:: WHAT YOU WILL DO ::
Quote the whole listing exactly. Leave the pictures out of your copy.

:: DATA SHOWN ::
□ □ □ □ □
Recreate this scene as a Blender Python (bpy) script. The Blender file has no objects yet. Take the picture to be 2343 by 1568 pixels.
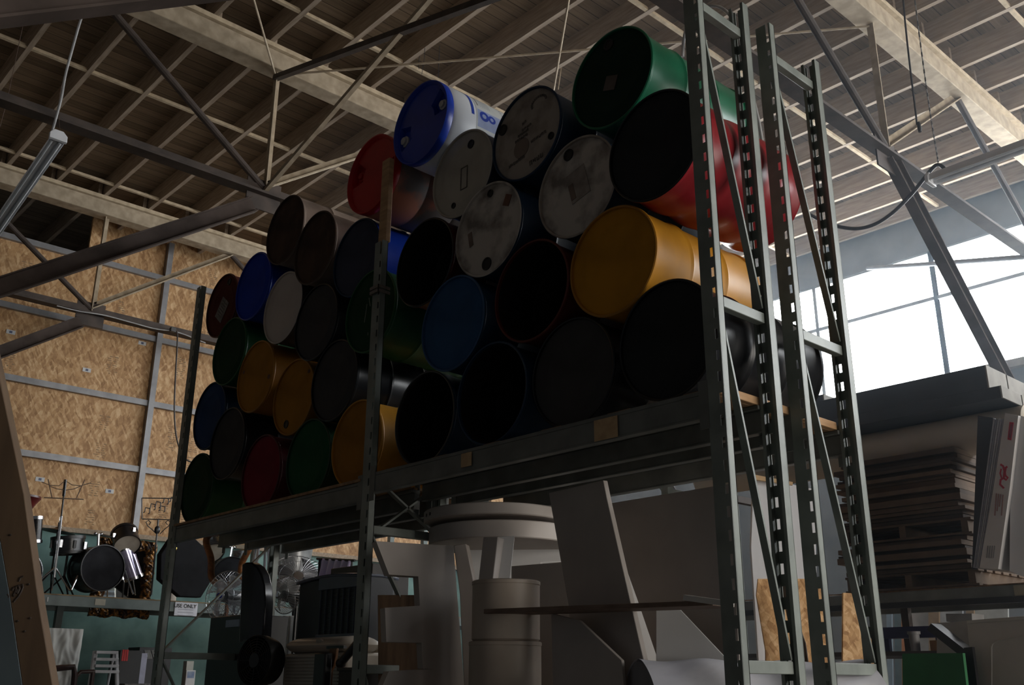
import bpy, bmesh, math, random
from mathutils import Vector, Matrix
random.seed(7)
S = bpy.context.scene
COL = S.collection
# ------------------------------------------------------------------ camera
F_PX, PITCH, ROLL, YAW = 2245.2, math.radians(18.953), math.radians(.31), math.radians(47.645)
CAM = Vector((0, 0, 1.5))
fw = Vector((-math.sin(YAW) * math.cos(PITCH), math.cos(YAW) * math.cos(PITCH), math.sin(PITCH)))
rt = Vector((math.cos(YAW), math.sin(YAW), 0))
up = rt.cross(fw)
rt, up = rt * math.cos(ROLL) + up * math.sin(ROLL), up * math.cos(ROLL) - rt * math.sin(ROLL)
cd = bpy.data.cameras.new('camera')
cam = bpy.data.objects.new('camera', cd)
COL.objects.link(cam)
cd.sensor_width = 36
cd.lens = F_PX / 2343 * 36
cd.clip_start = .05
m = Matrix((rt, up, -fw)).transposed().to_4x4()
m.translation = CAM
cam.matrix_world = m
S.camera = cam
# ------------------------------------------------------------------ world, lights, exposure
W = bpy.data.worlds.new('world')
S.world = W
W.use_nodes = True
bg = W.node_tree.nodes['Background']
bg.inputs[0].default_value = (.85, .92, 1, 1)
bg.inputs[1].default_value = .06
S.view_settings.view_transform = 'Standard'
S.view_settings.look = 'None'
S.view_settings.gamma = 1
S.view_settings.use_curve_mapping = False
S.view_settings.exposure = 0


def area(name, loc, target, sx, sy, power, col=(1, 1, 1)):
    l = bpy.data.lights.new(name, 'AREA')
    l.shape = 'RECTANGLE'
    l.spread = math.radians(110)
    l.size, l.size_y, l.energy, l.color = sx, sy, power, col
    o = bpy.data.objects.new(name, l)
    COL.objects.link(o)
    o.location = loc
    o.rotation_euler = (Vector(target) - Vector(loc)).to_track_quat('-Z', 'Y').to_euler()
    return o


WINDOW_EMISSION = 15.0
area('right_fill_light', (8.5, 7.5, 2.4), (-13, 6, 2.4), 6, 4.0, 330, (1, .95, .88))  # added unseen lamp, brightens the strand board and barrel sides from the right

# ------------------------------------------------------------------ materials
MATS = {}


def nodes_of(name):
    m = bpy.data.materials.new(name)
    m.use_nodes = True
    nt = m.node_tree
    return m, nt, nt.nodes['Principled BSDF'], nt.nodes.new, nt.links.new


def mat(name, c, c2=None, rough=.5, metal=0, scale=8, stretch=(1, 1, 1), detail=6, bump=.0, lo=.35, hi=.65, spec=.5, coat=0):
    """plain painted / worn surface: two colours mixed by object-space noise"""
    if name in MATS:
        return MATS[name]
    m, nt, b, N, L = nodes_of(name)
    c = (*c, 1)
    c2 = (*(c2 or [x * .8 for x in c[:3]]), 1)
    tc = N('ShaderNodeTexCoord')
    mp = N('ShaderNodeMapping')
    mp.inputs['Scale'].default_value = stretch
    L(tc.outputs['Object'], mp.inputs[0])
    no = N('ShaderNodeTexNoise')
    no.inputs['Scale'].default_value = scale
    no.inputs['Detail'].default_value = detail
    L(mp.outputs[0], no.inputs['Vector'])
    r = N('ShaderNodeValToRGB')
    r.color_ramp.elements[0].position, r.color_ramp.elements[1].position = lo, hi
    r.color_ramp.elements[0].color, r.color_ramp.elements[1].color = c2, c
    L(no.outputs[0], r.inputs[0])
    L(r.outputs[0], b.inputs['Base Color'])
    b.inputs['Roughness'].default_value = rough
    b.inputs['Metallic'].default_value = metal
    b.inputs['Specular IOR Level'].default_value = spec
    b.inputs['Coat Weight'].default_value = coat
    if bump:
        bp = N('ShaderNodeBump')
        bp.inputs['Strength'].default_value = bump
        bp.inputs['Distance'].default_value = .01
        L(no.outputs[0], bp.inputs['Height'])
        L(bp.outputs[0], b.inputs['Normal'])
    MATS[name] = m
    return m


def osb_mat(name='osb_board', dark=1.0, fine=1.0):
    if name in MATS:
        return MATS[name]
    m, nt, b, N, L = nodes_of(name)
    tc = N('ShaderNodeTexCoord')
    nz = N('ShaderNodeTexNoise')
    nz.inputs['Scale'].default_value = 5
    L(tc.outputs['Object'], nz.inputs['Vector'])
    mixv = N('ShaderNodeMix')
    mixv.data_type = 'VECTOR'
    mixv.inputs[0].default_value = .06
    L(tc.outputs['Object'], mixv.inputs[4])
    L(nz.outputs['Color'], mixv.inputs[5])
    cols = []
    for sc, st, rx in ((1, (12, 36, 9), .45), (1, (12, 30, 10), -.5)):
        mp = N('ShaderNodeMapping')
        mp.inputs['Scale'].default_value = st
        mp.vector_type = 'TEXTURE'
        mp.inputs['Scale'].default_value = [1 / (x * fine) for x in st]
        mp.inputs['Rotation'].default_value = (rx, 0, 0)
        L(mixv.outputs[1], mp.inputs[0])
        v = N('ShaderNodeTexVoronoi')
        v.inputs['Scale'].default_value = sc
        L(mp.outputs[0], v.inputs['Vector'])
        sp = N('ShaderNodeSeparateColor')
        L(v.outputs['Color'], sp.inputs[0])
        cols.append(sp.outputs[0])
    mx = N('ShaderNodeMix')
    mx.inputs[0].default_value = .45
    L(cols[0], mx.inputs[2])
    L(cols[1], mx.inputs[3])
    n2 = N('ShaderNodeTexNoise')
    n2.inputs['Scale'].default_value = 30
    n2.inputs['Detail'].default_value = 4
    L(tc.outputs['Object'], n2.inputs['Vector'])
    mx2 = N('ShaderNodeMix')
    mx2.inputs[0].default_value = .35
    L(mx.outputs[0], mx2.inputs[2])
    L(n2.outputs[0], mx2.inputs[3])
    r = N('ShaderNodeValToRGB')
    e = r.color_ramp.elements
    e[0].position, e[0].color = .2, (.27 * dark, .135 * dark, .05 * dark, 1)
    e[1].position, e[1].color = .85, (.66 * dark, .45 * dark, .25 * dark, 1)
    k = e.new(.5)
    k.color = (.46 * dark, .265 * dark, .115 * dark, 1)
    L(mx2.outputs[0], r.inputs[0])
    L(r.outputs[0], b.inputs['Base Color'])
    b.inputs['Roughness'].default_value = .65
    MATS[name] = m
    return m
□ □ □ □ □
:: OUTPUT BELOW ::
Recreate this scene as a Blender Python (bpy) script. The Blender file has no objects yet. Take the picture to be 2343 by 1568 pixels.
import bpy, bmesh, math, random
from mathutils import Vector, Matrix
random.seed(7)
S = bpy.context.scene
COL = S.collection
# ------------------------------------------------------------------ camera
F_PX, PITCH, ROLL, YAW = 2245.2, math.radians(18.953), math.radians(.31), math.radians(47.645)
CAM = Vector((0, 0, 1.5))
fw = Vector((-math.sin(YAW) * math.cos(PITCH), math.cos(YAW) * math.cos(PITCH), math.sin(PITCH)))
rt = Vector((math.cos(YAW), math.sin(YAW), 0))
up = rt.cross(fw)
rt, up = rt * math.cos(ROLL) + up * math.sin(ROLL), up * math.cos(ROLL) - rt * math.sin(ROLL)
cd = bpy.data.cameras.new('camera')
cam = bpy.data.objects.new('camera', cd)
COL.objects.link(cam)
cd.sensor_width = 36
cd.lens = F_PX / 2343 * 36
cd.clip_start = .05
m = Matrix((rt, up, -fw)).transposed().to_4x4()
m.translation = CAM
cam.matrix_world = m
S.camera = cam
# ------------------------------------------------------------------ world, lights, exposure
W = bpy.data.worlds.new('world')
S.world = W
W.use_nodes = True
bg = W.node_tree.nodes['Background']
bg.inputs[0].default_value = (.85, .92, 1, 1)
bg.inputs[1].default_value = .06
S.view_settings.view_transform = 'Standard'
S.view_settings.look = 'None'
S.view_settings.gamma = 1
S.view_settings.use_curve_mapping = False
S.view_settings.exposure = 0


def area(name, loc, target, sx, sy, power, col=(1, 1, 1)):
    l = bpy.data.lights.new(name, 'AREA')
    l.shape = 'RECTANGLE'
    l.spread = math.radians(110)
    l.size, l.size_y, l.energy, l.color = sx, sy, power, col
    o = bpy.data.objects.new(name, l)
    COL.objects.link(o)
    o.location = loc
    o.rotation_euler = (Vector(target) - Vector(loc)).to_track_quat('-Z', 'Y').to_euler()
    return o


WINDOW_EMISSION = 15.0
area('right_fill_light', (8.5, 7.5, 2.4), (-13, 6, 2.4), 6, 4.0, 330, (1, .95, .88))  # added unseen lamp, brightens the strand board and barrel sides from the right

# ------------------------------------------------------------------ materials
MATS = {}


def nodes_of(name):
    m = bpy.data.materials.new(name)
    m.use_nodes = True
    nt = m.node_tree
    return m, nt, nt.nodes['Principled BSDF'], nt.nodes.new, nt.links.new


def mat(name, c, c2=None, rough=.5, metal=0, scale=8, stretch=(1, 1, 1), detail=6, bump=.0, lo=.35, hi=.65, spec=.5, coat=0):
    """plain painted / worn surface: two colours mixed by object-space noise"""
    if name in MATS:
        return MATS[name]
    m, nt, b, N, L = nodes_of(name)
    c = (*c, 1)
    c2 = (*(c2 or [x * .8 for x in c[:3]]), 1)
    tc = N('ShaderNodeTexCoord')
    mp = N('ShaderNodeMapping')
    mp.inputs['Scale'].default_value = stretch
    L(tc.outputs['Object'], mp.inputs[0])
    no = N('ShaderNodeTexNoise')
    no.inputs['Scale'].default_value = scale
    no.inputs['Detail'].default_value = detail
    L(mp.outputs[0], no.inputs['Vector'])
    r = N('ShaderNodeValToRGB')
    r.color_ramp.elements[0].position, r.color_ramp.elements[1].position = lo, hi
    r.color_ramp.elements[0].color, r.color_ramp.elements[1].color = c2, c
    L(no.outputs[0], r.inputs[0])
    L(r.outputs[0], b.inputs['Base Color'])
    b.inputs['Roughness'].default_value = rough
    b.inputs['Metallic'].default_value = metal
    b.inputs['Specular IOR Level'].default_value = spec
    b.inputs['Coat Weight'].default_value = coat
    if bump:
        bp = N('ShaderNodeBump')
        bp.inputs['Strength'].default_value = bump
        bp.inputs['Distance'].default_value = .01
        L(no.outputs[0], bp.inputs['Height'])
        L(bp.outputs[0], b.inputs['Normal'])
    MATS[name] = m
    return m


def osb_mat(name='osb_board', dark=1.0, fine=1.0):
    if name in MATS:
        return MATS[name]
    m, nt, b, N, L = nodes_of(name)
    tc = N('ShaderNodeTexCoord')
    nz = N('ShaderNodeTexNoise')
    nz.inputs['Scale'].default_value = 5
    L(tc.outputs['Object'], nz.inputs['Vector'])
    mixv = N('ShaderNodeMix')
    mixv.data_type = 'VECTOR'
    mixv.inputs[0].default_value = .06
    L(tc.outputs['Object'], mixv.inputs[4])
    L(nz.outputs['Color'], mixv.inputs[5])
    cols = []
    for sc, st, rx in ((1, (12, 36, 9), .45), (1, (12, 30, 10), -.5)):
        mp = N('ShaderNodeMapping')
        mp.inputs['Scale'].default_value = st
        mp.vector_type = 'TEXTURE'
        mp.inputs['Scale'].default_value = [1 / (x * fine) for x in st]
        mp.inputs['Rotation'].default_value = (rx, 0, 0)
        L(mixv.outputs[1], mp.inputs[0])
        v = N('ShaderNodeTexVoronoi')
        v.inputs['Scale'].default_value = sc
        L(mp.outputs[0], v.inputs['Vector'])
        sp = N('ShaderNodeSeparateColor')
        L(v.outputs['Color'], sp.inputs[0])
        cols.append(sp.outputs[0])
    mx = N('ShaderNodeMix')
    mx.inputs[0].default_value = .45
    L(cols[0], mx.inputs[2])
    L(cols[1], mx.inputs[3])
    n2 = N('ShaderNodeTexNoise')
    n2.inputs['Scale'].default_value = 30
    n2.inputs['Detail'].default_value = 4
    L(tc.outputs['Object'], n2.inputs['Vector'])
    mx2 = N('ShaderNodeMix')
    mx2.inputs[0].default_value = .35
    L(mx.outputs[0], mx2.inputs[2])
    L(n2.outputs[0], mx2.inputs[3])
    r = N('ShaderNodeValToRGB')
    e = r.color_ramp.elements
    e[0].position, e[0].color = .2, (.27 * dark, .135 * dark, .05 * dark, 1)
    e[1].position, e[1].color = .85, (.66 * dark, .45 * dark, .25 * dark, 1)
    k = e.new(.5)
    k.color = (.46 * dark, .265 * dark, .115 * dark, 1)
    L(mx2.outputs[0], r.inputs[0])
    L(r.outputs[0], b.inputs['Base Color'])
    b.inputs['Roughness'].default_value = .65
    MATS[name] = m
    return m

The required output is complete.